Right: The 2nd Battalion, U.S. Army Rangers march to their landing craft in Weymouth, England, in this photo from June 5, 1944. The rangers were tasked with capturing the German heavy coastal defense battery at Pointe du Hoc to the west of the D‑Day landing zone of Omaha Beach. A total of 1.5 million American servicemen and servicewomen were squeezed into Southern England in advance of Operation Overlord.
Left: The German E-boat S 204 flies a white flag of surrender at the British coastal forces base at Suffolk on May 13, 1945. During World War II, E‑boats sank 101 merchant ships totaling 214,728 tons, plus numerous ships of the Royal Navy, among them 12 destroyers and 11 minesweepers.

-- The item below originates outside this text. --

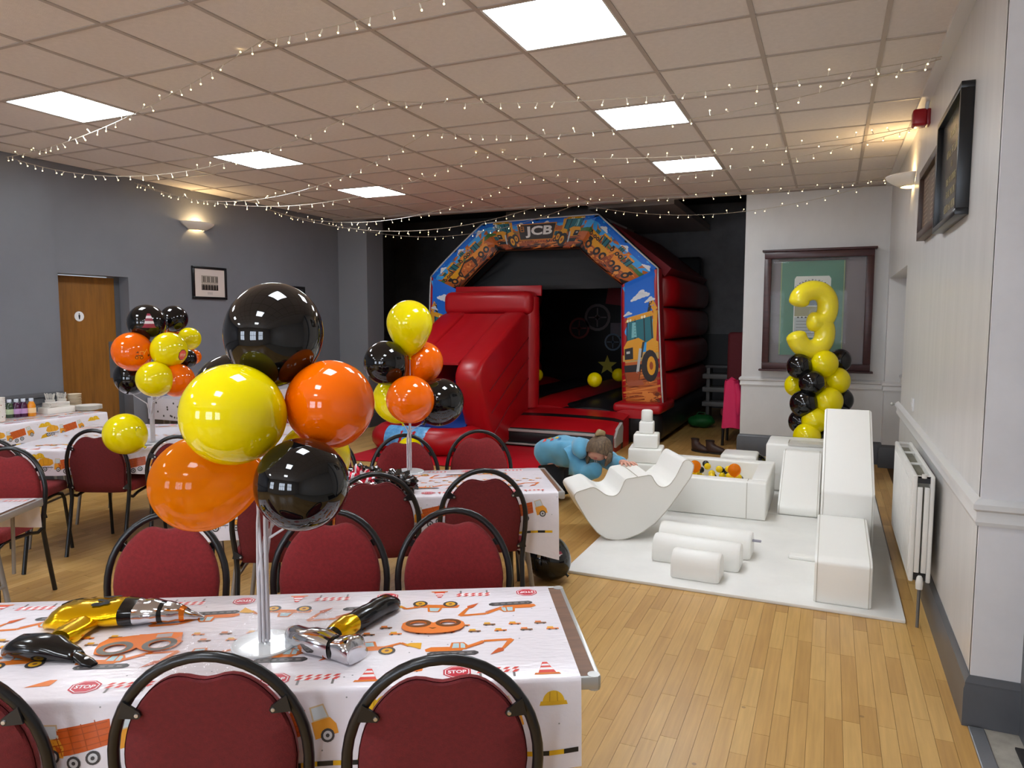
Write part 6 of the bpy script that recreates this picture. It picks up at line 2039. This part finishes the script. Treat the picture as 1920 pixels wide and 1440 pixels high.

Right: Landing Ship Tank (LST) was the military designation for naval vessels created during World War II to support amphibious operations by carrying significant quantities of vehicles, cargo, and landing troops directly onto an unimproved shore, such as the one shown here on the Normandy coast. The class of LSTs in Operations Tiger and Overlord could carry close to 4,000 tons fully loaded. Of the 1,051 LSTs constructed during the war, only 26 were lost due to enemy action. Without the LST or something like it, neither the Allied invasion of France nor the Pacific Islands campaign would have been practical.